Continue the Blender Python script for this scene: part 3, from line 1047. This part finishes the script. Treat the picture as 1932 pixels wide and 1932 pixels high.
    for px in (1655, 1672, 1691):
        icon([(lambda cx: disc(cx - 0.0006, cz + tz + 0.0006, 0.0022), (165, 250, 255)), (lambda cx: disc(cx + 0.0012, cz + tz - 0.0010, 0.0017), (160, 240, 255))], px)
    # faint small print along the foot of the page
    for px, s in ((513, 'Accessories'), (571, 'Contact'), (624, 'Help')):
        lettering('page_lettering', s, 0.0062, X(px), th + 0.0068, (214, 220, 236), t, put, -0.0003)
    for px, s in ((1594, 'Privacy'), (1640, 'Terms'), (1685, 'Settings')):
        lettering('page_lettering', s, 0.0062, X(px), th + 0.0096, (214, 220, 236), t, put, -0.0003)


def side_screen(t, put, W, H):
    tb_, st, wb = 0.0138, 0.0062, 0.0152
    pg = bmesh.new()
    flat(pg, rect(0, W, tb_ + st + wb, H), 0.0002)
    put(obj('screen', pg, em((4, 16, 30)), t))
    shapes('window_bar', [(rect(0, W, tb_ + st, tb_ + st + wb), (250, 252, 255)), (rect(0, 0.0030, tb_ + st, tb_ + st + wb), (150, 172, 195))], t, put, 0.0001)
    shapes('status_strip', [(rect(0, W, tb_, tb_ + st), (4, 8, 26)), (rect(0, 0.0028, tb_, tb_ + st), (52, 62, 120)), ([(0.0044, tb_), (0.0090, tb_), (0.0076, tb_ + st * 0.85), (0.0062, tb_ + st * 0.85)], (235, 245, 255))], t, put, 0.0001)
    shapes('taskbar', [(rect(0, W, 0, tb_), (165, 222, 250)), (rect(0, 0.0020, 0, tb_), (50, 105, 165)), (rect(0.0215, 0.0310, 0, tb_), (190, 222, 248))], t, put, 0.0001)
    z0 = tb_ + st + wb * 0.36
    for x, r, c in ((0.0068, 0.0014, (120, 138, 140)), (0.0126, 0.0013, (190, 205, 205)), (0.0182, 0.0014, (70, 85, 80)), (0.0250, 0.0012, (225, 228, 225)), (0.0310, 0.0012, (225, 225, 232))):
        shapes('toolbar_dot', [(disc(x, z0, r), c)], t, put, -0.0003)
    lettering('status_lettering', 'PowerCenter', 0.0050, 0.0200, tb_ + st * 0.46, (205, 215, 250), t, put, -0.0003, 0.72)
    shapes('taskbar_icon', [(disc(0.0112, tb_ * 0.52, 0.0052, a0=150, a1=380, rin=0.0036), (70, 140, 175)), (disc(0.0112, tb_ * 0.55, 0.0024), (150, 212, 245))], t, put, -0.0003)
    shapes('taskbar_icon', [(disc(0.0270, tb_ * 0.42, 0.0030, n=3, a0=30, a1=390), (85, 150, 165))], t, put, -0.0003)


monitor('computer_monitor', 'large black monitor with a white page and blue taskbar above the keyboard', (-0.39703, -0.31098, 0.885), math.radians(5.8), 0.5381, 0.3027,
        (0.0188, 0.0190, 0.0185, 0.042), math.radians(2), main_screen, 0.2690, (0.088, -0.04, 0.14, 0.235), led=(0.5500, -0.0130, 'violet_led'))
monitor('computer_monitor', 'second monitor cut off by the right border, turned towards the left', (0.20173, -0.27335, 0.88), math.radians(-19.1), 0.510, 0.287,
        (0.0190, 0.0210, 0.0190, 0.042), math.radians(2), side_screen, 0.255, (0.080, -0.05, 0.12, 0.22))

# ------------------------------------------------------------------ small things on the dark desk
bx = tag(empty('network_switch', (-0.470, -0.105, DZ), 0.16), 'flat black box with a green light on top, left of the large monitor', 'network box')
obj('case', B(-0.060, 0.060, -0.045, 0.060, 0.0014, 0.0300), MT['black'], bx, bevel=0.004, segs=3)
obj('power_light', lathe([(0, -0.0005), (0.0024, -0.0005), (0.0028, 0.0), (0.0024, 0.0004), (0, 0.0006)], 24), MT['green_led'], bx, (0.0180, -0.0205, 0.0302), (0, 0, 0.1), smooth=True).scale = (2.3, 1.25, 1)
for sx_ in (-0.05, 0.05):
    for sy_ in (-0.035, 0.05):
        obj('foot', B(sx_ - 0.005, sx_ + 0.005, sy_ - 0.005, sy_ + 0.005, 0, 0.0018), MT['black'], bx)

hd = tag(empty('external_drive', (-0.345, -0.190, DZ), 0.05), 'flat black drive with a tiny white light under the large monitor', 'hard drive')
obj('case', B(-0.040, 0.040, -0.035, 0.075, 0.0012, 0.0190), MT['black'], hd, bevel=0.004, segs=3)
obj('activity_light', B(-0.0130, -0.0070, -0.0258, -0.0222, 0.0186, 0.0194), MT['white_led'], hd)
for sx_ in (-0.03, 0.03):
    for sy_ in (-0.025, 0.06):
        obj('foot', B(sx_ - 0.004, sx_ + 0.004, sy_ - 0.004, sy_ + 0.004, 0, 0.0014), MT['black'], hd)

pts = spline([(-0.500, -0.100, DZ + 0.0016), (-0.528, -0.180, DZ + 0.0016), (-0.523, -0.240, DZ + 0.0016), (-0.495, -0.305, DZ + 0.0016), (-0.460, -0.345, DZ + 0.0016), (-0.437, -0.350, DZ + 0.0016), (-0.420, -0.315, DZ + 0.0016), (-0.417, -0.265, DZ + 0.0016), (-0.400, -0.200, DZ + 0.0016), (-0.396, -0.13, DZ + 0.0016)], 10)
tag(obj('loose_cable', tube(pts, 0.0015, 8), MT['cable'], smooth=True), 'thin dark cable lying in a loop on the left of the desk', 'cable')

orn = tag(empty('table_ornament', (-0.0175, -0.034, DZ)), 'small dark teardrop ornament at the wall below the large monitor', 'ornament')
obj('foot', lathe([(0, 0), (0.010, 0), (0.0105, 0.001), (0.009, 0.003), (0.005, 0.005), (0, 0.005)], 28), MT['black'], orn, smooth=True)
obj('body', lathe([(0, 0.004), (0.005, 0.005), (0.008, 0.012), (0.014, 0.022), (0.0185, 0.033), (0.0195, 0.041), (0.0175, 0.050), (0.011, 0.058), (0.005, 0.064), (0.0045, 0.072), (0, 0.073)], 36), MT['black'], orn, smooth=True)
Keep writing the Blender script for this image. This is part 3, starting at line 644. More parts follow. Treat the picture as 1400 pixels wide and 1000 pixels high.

==*==

◆ Stated problem
Whenever "pixels" turns up in a line, pick that line out.

◆ The result
Continue the Blender Python script for this scene: part 3, from line 1047. This part finishes the script. Treat the picture as 1932 pixels wide and 1932 pixels high.
Keep writing the Blender script for this image. This is part 3, starting at line 644. More parts follow. Treat the picture as 1400 pixels wide and 1000 pixels high.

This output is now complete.